April 24, 2024

Senator Miller Leads Passage of Legislation to Prohibit Coerced Debt

Senator Patricia Billie Miller, Senate Chair of the legislature’s Banking Committee, led passage Wednesday of a bill meant to prohibit coerced debt, a form of economic abuse, in which an offender makes another person liable for indebtedness as a means of control.

Senate Bill 123, An Act Concerning Coerced Debt, originated in the Banking Committee and passed the state Senate on Wednesday. It will now head to the House for consideration during the final two weeks of this year’s legislative session.

“No one should be bound by financial ties deliberately intended to entangle them in an abusive relationship,” Senator Miller, D-Stamford, said. “This form of abuse is disproportionately directed at women and SB 123 takes important steps to ensure that victims can reclaim their financial autonomy.”

Senate Bill 123 defines coerced debt as debt in the name of a domestic violence victim, incurred by force or under duress, threats, intimidation, or undue influence.

The bill provides relief to victims of coerced debt by creating a process by which creditors can be required to pause their collection activities. The proposal provides these victims a legal means to establish that their debt is coerced and ask a court to relieve them of their financial obligation to pay it. Claimants like debt collectors could then seek to hold abusers accountable for any unpaid debt.

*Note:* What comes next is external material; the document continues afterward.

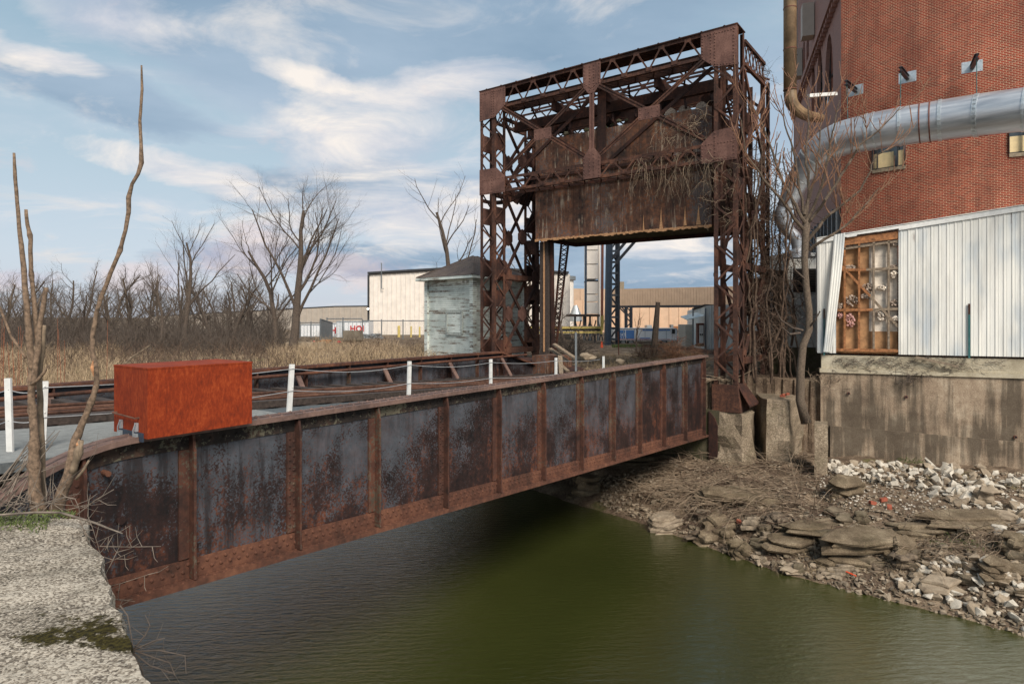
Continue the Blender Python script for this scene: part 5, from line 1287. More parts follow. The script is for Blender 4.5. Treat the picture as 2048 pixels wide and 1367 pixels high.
for i, (x, x1_, y0, y1) in enumerate(((795, 800.5, 652, 678), (820.5, 824, 653, 678), (837.5, 841, 654, 678), (735.5, 738.5, 653, 669))):
    Y = 42; p = at((x + x1_) / 2, y1, Y); q = at((x + x1_) / 2, y0, Y); r_ = (x1_ - x) / 2 / F * Y
    m = MB(); m.tube([p, q, q + UP * .04], [r_, r_, r_ * .6], 10); tag(m.build('bollard', 'yellow_paint'), ['widest yellow bollard before the cream warehouse', 'middle thin yellow bollard before the cream warehouse', 'thin yellow bollard closest to the wooden house', 'yellow bollard at the left corner of the cream warehouse'][i], 'bollard', 'yellow bollards')
a, b = at(686, 679, 36), at(722, 661, 36); m = MB(); m.prism([V(a.x, 36, a.z), V(b.x, 36, a.z), V(b.x - .1, 36, b.z), V(a.x, 36, b.z)], V(0, .8, 0)); tag(m.build('concrete_block', 'block_grey'), 'large grey concrete block inside the fence before the red lettered trailer', 'block')
rng = random.Random(12); m = MB()
for i in range(26):
    p = at(rng.uniform(727, 762), rng.uniform(668, 678), 40); d = V(rng.uniform(-1, 1), rng.uniform(-.4, .4), rng.uniform(-.15, .2)) * .5; m.tube([p - d, p + d], rng.uniform(.03, .09), 7)
o_ = m.build('scrap_pile', 'grey_steel'); tag(o_, 'heap of scrap metal pipes inside the fence', 'scrap pile', kind='stuff')
for i, (x, y, w_, mt, lb_) in enumerate(((629, 683, 4, 'red_paint', 'small red object lying left of the log pile'), (678, 684, 5, 'cloth_red', 'dark red rag on the dirt below the concrete block'))):
    p = at(x, y, 33); m = MB(); vs, fs = hulls[i]; m.add([p + v * .13 for v in vs], fs); tag(m.build('debris', mt), lb_, 'debris')
for i in range(4):
    p = at(633 + i * 4, 684 - i * 1.2, 32.5); q = at(657 + i * 2, 685 - i * 1.4, 32.5); m = MB(); m.tube([p, q], .05, 7); tag(m.build('log', 'timber_orange'), 'thin cut log lying in the row on the dirt ledge before the gate', 'log', 'logs on the dirt ledge')
m = MB(); m.box(at(612, 690, 31), 1.8, .5, .3); tag(m.build('concrete_curb', 'stone_tan'), 'pale concrete curb on the dirt ledge right of the big bare tree', 'curb')

# --- seen through the portal
ch = thing('conveyor_gallery', at(1360, 600, 50), 'long raised tan metal gallery spanning on steel legs across the yard', 'gallery')
a, b = at(1225, 0, 50), at(1560, 0, 44); a.z = b.z = 0
zt0, zt1, zb0, zb1 = z_(578, 50), z_(570, 44), z_(611, 50), z_(609, 44)
m = MB(); 
L = (b - a).length; d = (b - a) / L; k = 60
for i in range(k):
    p, q = a + d * L * i / k, a + d * (L * (i + .9) / k); u0, u1 = i / k, (i + 1) / k
    m.prism([p + UP * zb0, q + UP * zb0, q + UP * (zt0 + (zt1 - zt0) * u0), p + UP * (zt0 + (zt1 - zt0) * u0)], V(0, .04, 0))
m.prism([a + UP * zb0 + V(0, .03, 0), b + UP * zb1 + V(0, .03, 0), b + UP * zt1 + V(0, .03, 0), a + UP * zt0 + V(0, .03, 0)], V(0, 3, 0)); m.build('cladding', 'siding_tan', ch)
m = MB(); m.prism([a + UP * zb0, b + UP * zb1, b + UP * (zb1 - .13), a + UP * (zb0 - .13)], V(0, 3, 0)); m.build('edge_beam', 'black_steel', ch)
for x in (1252, 1262):
    m = MB(); m.tube([at(x, 697, 49), at(x, 612, 49)], .13, 6); lg = m.build('leg', 'black_steel', ch)
for i in range(8):
    m = MB(); y0 = 697 - i * 10.5; m.bar(at(1252 + 10 * (i % 2), y0, 49), at(1262 - 10 * (i % 2), y0 - 10.5, 49), .08, .08); m.build('lacing_bar', 'black_steel', ch)
m = MB(); m.bar(at(1236, 612, 49), at(1254, 630, 49), .1, .1); m.bar(at(1242, 612, 49), at(1260, 634, 49), .1, .1); m.build('brace', 'black_steel', ch)
pb_ = thing('plant_building', at(1330, 690, 62), 'broad peach coloured plant building behind the white trailer', 'building')
m = MB(); seamed(m, at(1150, 632, 64), at(1400, 632, 62), gw, z_(600, 64), z_(604, 62), .9, .06); m.build('front_wall', 'siding_peach', pb_)
m = MB(); seamed(m, at(1396, 632, 58), at(1460, 632, 58), gw, z_(608, 58), z_(608, 58), .9, .06); m.build('front_wall', 'siding_peach', pb_)
m = MB(); fbox(m, 1346, 1410, 652, 658, 60, .3); m.build('awning', 'timber_orange', pb_)
m = MB(); fbox(m, 1351, 1372, 659, 688, 60.5, .2); m.build('roll_door', 'siding_beige', pb_)
m = MB(); fbox(m, 1342, 1347, 649, 655, 59, .6); m.build('vent_hood', 'grey_steel', pb_)
m = MB(); seamed(m, at(1090, 632, 66), at(1236, 632, 66), gw, z_(576, 66), z_(578, 66), .9, .06); m.build('side_block', 'siding_tan', pb_)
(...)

Coerced debt often includes tactics like forcing a partner to open a credit card or overspend using an existing card. An abusive partner may also coerce a victim into borrowing money to pay for a product or service and then deny them access to their purchases. This can include products like vehicles or services like utility payments.

These practices often damage the credit scores of domestic abuse victims, restricting their independence and creating barriers to housing, employment, and educational opportunities.

“By defining and protecting against coerced debt, we are empowering survivors to sever those ties without the burden of unjust debts placed upon them under duress,” Senator Miller said.

Economic abuse is often reported by domestic violence survivors, according to the members organizations with the Connecticut Coalition Against Domestic Violence. For instance, 90% of the survivors served by the Susan B Anthony Project in Torrington have experienced some type of economic abuse with between 65% and 75% reporting types of coerced debt.

This abuse is not exclusive to Connecticut. A 2019 survey by the Center for Survivor Agency & Justice found that 52% of 1,823 women who called the National Domestic Violence Hotline reported experiencing coerced debt.

Connecticut joins the states of New York and North Carolina in considering policies to prevent this abusive behavior and these bills follow similar laws adopted in California and Minnesota.